Modeling CO Emission: I. CO as a Column Density Tracer and the X-Factor in Molecular Clouds

TLDR: In this article, the authors apply radiative transfer calculations to these MC models in order to investigate the properties of CO line emission, including its relationship to the total, H2, and CO column densities, as well as the "X factor," the ratio of H2 column density to CO intensity.

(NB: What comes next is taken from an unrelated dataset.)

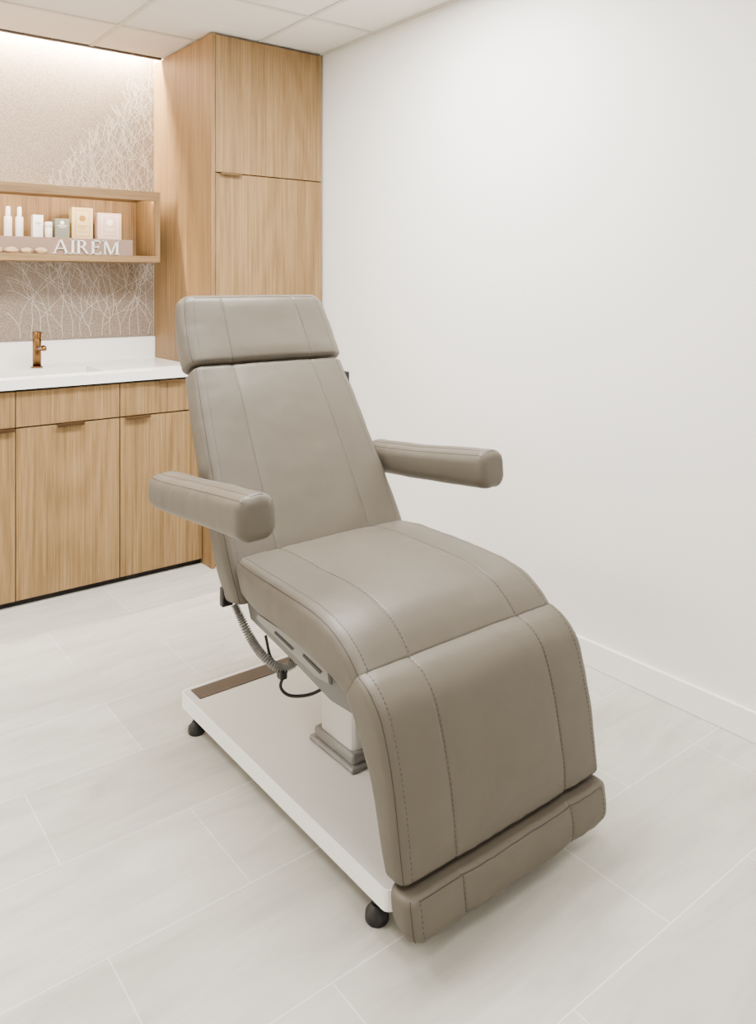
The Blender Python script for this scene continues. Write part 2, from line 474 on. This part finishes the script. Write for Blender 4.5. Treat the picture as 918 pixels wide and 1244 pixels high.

Abstract: Theoretical and observational investigations have indicated that the abundance of carbon monoxide (CO) is very sensitive to intrinsic properties of the gaseous medium, such as density, metallicity, and the background UV field. In order to accurately interpret CO observations, it is thus important to understand how well CO traces the gas, which in molecular clouds (MCs) is predominantly molecular hydrogen (H2). Recent hydrodynamic simulations by Glover & Mac Low have explicitly followed the formation and destruction of molecules in model MCs under varying conditions, confirming that CO formation strongly depends on the cloud properties. Conversely, the H2 formation is primarily determined by the age of the MC. We apply radiative transfer calculations to these MC models in order to investigate the properties of CO line emission. We focus on integrated CO (J=1-0) intensities emerging from individual clouds, including its relationship to the total, H2, and CO column densities, as well as the "X factor," the ratio of H2 column density to CO intensity. Models with high CO abundances have a threshold CO intensity ~65 K km/s at sufficiently large extinctions. Clouds with low CO abundances show no such intensity thresholds. The distribution of H2 column densities are well described as log-normal functions, though the distributions of CO intensities and column densities are usually not log-normal. In general, the PDFs of the integrated intensity do not follow the distribution functions of CO column densities. In the model with Milky Way-like conditions, the X factor is in agreement with the near constant value determined from observations. In clouds with lower CO abundances the X factor can vary appreciably - sometimes by > 4 orders of magnitude. In models with high densities, the CO line is fully saturated, so that the X factor is directly proportional to the molecular column density.